By way of contrast to the five French works I read throughout August I have chosen the most quintessentially English of writers for the first book of this month P G Wodehouse. I should at this point make it clear that I am not a golf fan so this is a slightly odd choice of book to have on my shelves, but I am definitely a Wodehouse fan and he didn’t let me down. The ten stories collected into this book are definitely all set on the golf course but the gentle humour of Wodehouse pervades the tales not so much about golf but about relationships and especially young love. Men battle it out with clubs and balls to win the hand of the one they love, in two of the stories without the lady herself being aware she was the object of such competition. Always playing the ball where it lies or being regarded as a blackguard, see the cover illustration where Cuthbert Banks plays from the dining table of a house adjacent to the links. It should be noted that although the book is called The Clicking of Cuthbert he only appears in the first story.
Most of the stories are related in the clubhouse by The Oldest Member usually as some younger chap comes to him for advice, not necessarily on golfing matters. He will then relate a tale of some past member with a useful message for the struggling supplicant, in the case of Cuthbert Banks it was how golf finally won him the hand of the lovely Adeline Smethurst a girl who until a fateful evening at a literary soiree thought that only a renowned novelist or poet would be a suitable match. The Oldest Member tells the story to encourage a young man not to give up golf and prove that there is a use for golf.

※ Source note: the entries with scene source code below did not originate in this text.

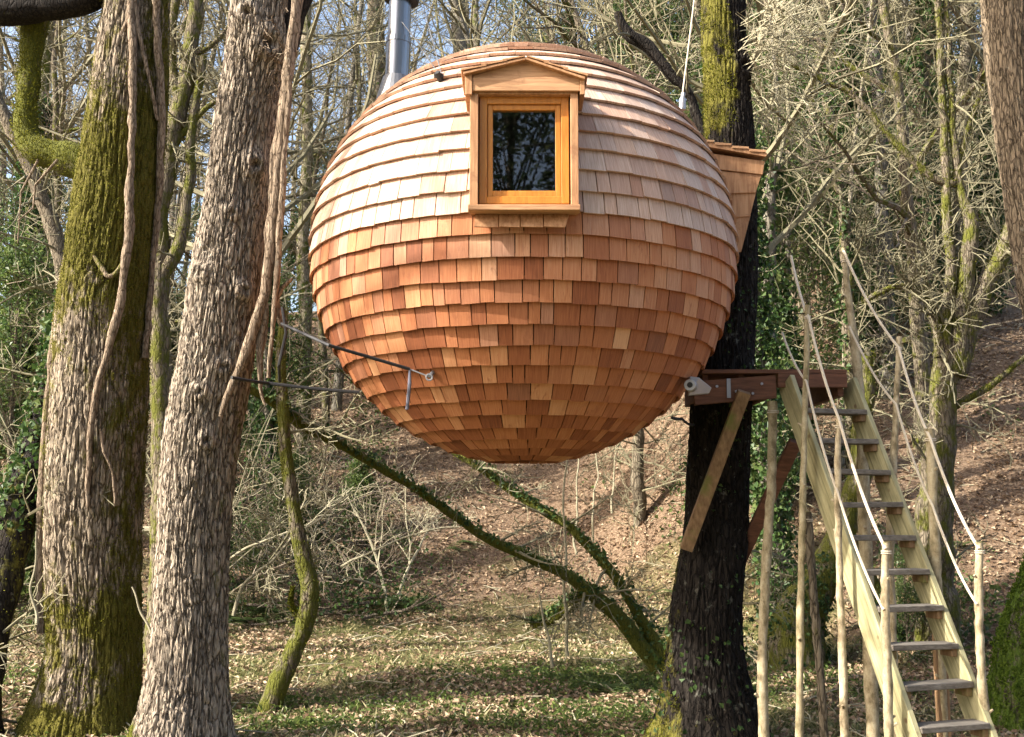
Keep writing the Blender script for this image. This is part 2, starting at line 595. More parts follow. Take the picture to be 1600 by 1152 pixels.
def ground_mat():
    m, nt, b = newmat('woodland_floor')
    co = coords(nt)
    n1 = noise(nt, co, 26, 6, 0.7)
    n2 = noise(nt, co, 0.6, 4, 0.6)
    n3 = noise(nt, co, 5, 4, 0.65)
    lit = ramp(nt, n1, [(0.3, (0.085, 0.045, 0.026)), (0.5, (0.19, 0.13, 0.085)), (0.66, (0.35, 0.262, 0.18)), (0.8, (0.50, 0.40, 0.285))])
    soil = ramp(nt, n1, [(0.35, (0.035, 0.025, 0.016)), (0.7, (0.11, 0.075, 0.045))])
    grs = ramp(nt, n1, [(0.3, (0.045, 0.06, 0.018)), (0.55, (0.12, 0.125, 0.04)), (0.75, (0.27, 0.235, 0.11))])
    c = mixc(nt, ramp(nt, n3, [(0.5, (0, 0, 0)), (0.7, (.8, .8, .8))]), lit, soil)
    g = attr(nt, 'moss')
    gf = math_(nt, 'ADD', g, math_(nt, 'MULTIPLY', math_(nt, 'SUBTRACT', n2, 0.5), 1.2))
    c = mixc(nt, ramp(nt, gf, [(0.35, (0, 0, 0)), (0.6, (.85, .85, .85))]), c, grs)
    nt.links.new(c, b.inputs['Base Color'])
    b.inputs['Roughness'].default_value = 0.95
    b.inputs['Specular IOR Level'].default_value = 0.1
    bump(nt, b, n1, 1.0, 0.05)
    return m


M['ground'] = ground_mat()


def glass_mat():
    m, nt, b = newmat('window_glass')
    b.inputs['Base Color'].default_value = (0.75, 0.8, 0.85, 1)
    b.inputs['Roughness'].default_value = 0.015
    b.inputs['Transmission Weight'].default_value = 1.0
    b.inputs['IOR'].default_value = 1.5
    return m


M['glass'] = glass_mat()


def board_mat(name, axis, stops, knot):
    """sawn timber whose grain runs along the given direction"""
    m, nt, b = newmat(name)
    tc = nt.nodes.new('ShaderNodeTexCoord')
    ax = Vector(axis).normalized()
    s1 = ax.cross(Vector((0, 0, 1))).normalized()
    s2 = ax.cross(s1)
    cmb = nt.nodes.new('ShaderNodeCombineXYZ')
    for k, (v, sc) in enumerate(((ax, 1.6), (s1, 30.0), (s2, 30.0))):
        d = nt.nodes.new('ShaderNodeVectorMath')
        d.operation = 'DOT_PRODUCT'
        nt.links.new(tc.outputs['Object'], d.inputs[0])
        d.inputs[1].default_value = v
        nt.links.new(math_(nt, 'MULTIPLY', d.outputs['Value'], sc), cmb.inputs[k])
    g = noise(nt, cmb.outputs[0], 1.0, 6, 0.65, dist=0.6)
    c = ramp(nt, g, stops)
    vo = nt.nodes.new('ShaderNodeTexVoronoi')
    vo.inputs['Scale'].default_value = 5.5
    nt.links.new(tc.outputs['Object'], vo.inputs['Vector'])
    c = mixc(nt, ramp(nt, vo.outputs['Distance'], [(0.06, (.9, .9, .9)), (0.13, (0, 0, 0))]), c, knot)
    wx = noise(nt, coords(nt), 2.2, 5, 0.65)
    c = mixc(nt, ramp(nt, wx, [(0.48, (0, 0, 0)), (0.72, (.75, .75, .75))]), c, tuple(k * .55 for k in stops[1][1]))
    nt.links.new(c, b.inputs['Base Color'])
    b.inputs['Roughness'].default_value = 0.8
    b.inputs['Specular IOR Level'].default_value = 0.25
    bump(nt, b, g, 0.7, 0.004)
    return m


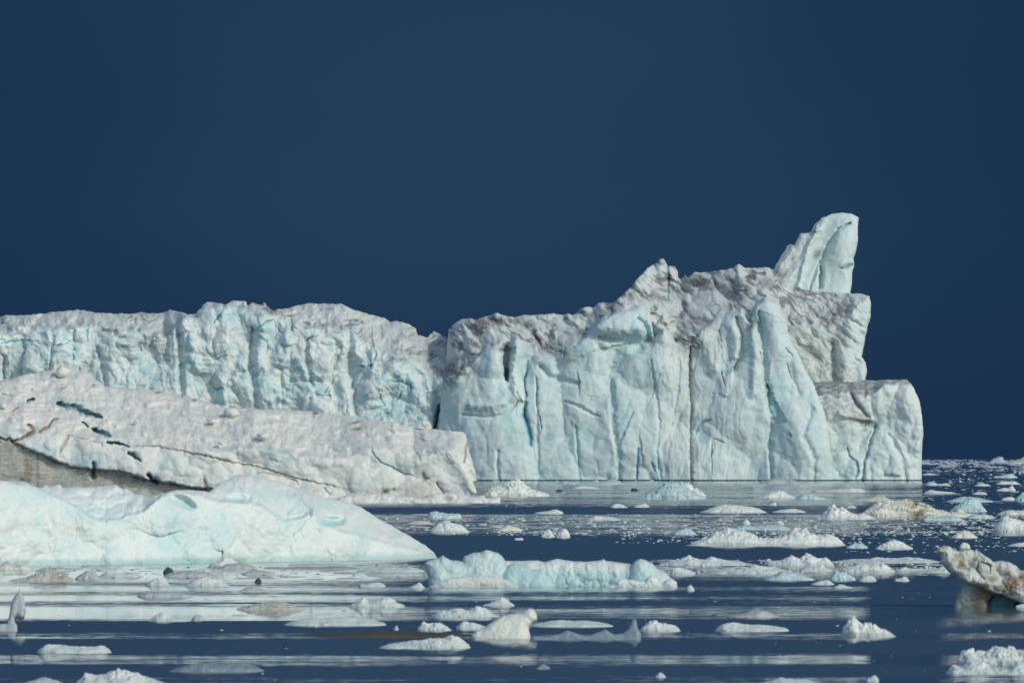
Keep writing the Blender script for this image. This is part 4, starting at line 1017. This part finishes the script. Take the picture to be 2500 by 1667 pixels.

The Folio Society edition is beautifully illustrated by Paul Cox with 41 inset black and white drawings along with a colour cover, frontispiece and end papers which illustrate the Woodhaven Golf Club where most of the stories are set, see final picture in this blog. Below is the occasion where Celia Tennant had hit her fiancee with her niblick in an attempt to stop his endless chattering on the course from the fifth story in the book, The Salvation of George Mackintosh.

One of the stories concerns the need to always retain a clear head whilst playing golf as illustrated in this quote from Ordeal by Golf.
How few men, says the Oldest Member, possess the proper golfing temperament? How few indeed, judging by the sights I see here on Saturday afternoons possess any qualification at all for golf, except a pair of baggy knickerbockers and enough money to enable them to pay for the drinks st the end of the round. The ideal golfer never loses his temper. When I played I never lost my temper. Sometimes, it is true, I may, after missing a shot, have broken my club across my knees, but I did it in a clam and judicial spirit, because the club was obviously no good and I was going to get another one anyway.
As the stories in this book date from 1919 to 1922, it was first published in book form in 1922, the club names are the traditional ones from the then almost exclusively Scottish makers. Clubs weren’t numbered until the Americans got involved in manufacturing in the 1930’s it therefore helps to know that a Brassie is a 3 wood, a Mashie a five iron, a Niblick is a nine iron and by inference a Mashie-niblick is a 7 iron. Other clubs referred to in the book are a Spoon (5 wood), a Rut niblick (wedge) and a Cleek (either a 1 or 2 iron). Bring back the old names, they give a definite beauty to the game.
In the end paper illustration Paul Cox has clearly studied the stories in the book as the holes are recognisable from the descriptions given with the various hazards such as the lake on hole 2 clearly visible.